**Dataset extract**
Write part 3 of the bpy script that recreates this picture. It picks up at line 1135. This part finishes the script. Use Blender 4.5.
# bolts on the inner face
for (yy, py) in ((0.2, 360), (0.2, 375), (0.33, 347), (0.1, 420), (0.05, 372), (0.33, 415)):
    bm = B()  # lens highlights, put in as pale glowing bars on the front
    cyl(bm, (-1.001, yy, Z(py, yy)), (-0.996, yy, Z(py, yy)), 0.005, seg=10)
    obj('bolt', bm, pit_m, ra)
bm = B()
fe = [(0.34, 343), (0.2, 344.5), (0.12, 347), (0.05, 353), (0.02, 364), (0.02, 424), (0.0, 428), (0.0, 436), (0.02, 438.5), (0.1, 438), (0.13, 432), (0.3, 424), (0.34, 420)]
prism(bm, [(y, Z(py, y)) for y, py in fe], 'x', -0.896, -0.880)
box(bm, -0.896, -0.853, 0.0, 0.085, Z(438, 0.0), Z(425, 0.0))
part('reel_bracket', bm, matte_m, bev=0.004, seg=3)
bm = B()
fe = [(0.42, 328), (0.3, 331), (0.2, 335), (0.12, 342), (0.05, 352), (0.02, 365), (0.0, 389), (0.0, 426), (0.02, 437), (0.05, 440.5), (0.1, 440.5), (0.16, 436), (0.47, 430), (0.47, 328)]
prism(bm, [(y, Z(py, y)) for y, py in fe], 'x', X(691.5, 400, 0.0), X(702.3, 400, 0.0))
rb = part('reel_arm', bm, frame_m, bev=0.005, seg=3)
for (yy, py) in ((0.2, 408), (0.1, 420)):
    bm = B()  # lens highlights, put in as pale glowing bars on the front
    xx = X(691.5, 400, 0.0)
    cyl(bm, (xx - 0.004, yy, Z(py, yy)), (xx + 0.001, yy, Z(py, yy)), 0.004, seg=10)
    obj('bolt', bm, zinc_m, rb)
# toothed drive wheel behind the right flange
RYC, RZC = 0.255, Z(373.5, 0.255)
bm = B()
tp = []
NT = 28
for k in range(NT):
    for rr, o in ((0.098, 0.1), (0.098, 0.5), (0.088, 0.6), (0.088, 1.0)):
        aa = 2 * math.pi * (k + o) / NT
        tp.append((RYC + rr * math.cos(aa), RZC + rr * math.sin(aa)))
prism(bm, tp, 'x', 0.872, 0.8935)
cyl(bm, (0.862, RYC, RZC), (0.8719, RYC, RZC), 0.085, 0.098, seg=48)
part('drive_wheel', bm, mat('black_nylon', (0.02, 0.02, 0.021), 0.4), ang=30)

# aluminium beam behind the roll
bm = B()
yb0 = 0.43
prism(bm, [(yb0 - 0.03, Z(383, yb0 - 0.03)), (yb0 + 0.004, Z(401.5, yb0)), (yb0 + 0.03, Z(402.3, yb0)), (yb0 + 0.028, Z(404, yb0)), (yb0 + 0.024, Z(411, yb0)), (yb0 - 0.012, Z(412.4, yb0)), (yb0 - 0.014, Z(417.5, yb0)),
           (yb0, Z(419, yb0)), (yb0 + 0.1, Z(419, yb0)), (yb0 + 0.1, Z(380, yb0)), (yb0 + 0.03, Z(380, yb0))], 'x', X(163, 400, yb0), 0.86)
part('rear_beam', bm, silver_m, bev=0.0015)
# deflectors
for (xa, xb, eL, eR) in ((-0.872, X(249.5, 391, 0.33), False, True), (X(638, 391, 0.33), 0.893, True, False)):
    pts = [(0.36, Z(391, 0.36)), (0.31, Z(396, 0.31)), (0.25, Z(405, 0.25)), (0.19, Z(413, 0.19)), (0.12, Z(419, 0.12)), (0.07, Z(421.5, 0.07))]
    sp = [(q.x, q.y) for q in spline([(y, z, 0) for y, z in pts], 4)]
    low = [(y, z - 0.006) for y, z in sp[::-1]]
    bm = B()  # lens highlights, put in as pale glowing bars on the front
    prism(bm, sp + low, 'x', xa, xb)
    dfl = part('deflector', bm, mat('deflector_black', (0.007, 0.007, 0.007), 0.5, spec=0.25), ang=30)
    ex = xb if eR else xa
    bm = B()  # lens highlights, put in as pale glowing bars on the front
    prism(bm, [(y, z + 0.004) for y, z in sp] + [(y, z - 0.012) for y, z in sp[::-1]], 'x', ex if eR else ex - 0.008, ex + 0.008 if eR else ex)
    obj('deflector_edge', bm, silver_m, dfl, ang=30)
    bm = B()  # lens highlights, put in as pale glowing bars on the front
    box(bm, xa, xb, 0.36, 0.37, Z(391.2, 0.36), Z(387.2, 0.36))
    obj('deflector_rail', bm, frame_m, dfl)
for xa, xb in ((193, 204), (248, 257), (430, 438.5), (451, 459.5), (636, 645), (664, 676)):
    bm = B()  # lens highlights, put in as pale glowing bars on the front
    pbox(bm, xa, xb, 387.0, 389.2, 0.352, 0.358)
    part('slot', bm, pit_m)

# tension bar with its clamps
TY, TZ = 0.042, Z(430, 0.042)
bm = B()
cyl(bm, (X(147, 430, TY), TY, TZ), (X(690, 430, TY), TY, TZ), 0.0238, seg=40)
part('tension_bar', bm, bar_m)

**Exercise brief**
Please print the material above exactly as it appears, from its first line through the line containing "0.021), 0.4), ang=30)", inclusive, and stop there.

**Written reply**
Write part 3 of the bpy script that recreates this picture. It picks up at line 1135. This part finishes the script. Use Blender 4.5.
# bolts on the inner face
for (yy, py) in ((0.2, 360), (0.2, 375), (0.33, 347), (0.1, 420), (0.05, 372), (0.33, 415)):
    bm = B()  # lens highlights, put in as pale glowing bars on the front
    cyl(bm, (-1.001, yy, Z(py, yy)), (-0.996, yy, Z(py, yy)), 0.005, seg=10)
    obj('bolt', bm, pit_m, ra)
bm = B()
fe = [(0.34, 343), (0.2, 344.5), (0.12, 347), (0.05, 353), (0.02, 364), (0.02, 424), (0.0, 428), (0.0, 436), (0.02, 438.5), (0.1, 438), (0.13, 432), (0.3, 424), (0.34, 420)]
prism(bm, [(y, Z(py, y)) for y, py in fe], 'x', -0.896, -0.880)
box(bm, -0.896, -0.853, 0.0, 0.085, Z(438, 0.0), Z(425, 0.0))
part('reel_bracket', bm, matte_m, bev=0.004, seg=3)
bm = B()
fe = [(0.42, 328), (0.3, 331), (0.2, 335), (0.12, 342), (0.05, 352), (0.02, 365), (0.0, 389), (0.0, 426), (0.02, 437), (0.05, 440.5), (0.1, 440.5), (0.16, 436), (0.47, 430), (0.47, 328)]
prism(bm, [(y, Z(py, y)) for y, py in fe], 'x', X(691.5, 400, 0.0), X(702.3, 400, 0.0))
rb = part('reel_arm', bm, frame_m, bev=0.005, seg=3)
for (yy, py) in ((0.2, 408), (0.1, 420)):
    bm = B()  # lens highlights, put in as pale glowing bars on the front
    xx = X(691.5, 400, 0.0)
    cyl(bm, (xx - 0.004, yy, Z(py, yy)), (xx + 0.001, yy, Z(py, yy)), 0.004, seg=10)
    obj('bolt', bm, zinc_m, rb)
# toothed drive wheel behind the right flange
RYC, RZC = 0.255, Z(373.5, 0.255)
bm = B()
tp = []
NT = 28
for k in range(NT):
    for rr, o in ((0.098, 0.1), (0.098, 0.5), (0.088, 0.6), (0.088, 1.0)):
        aa = 2 * math.pi * (k + o) / NT
        tp.append((RYC + rr * math.cos(aa), RZC + rr * math.sin(aa)))
prism(bm, tp, 'x', 0.872, 0.8935)
cyl(bm, (0.862, RYC, RZC), (0.8719, RYC, RZC), 0.085, 0.098, seg=48)
part('drive_wheel', bm, mat('black_nylon', (0.02, 0.02, 0.021), 0.4), ang=30)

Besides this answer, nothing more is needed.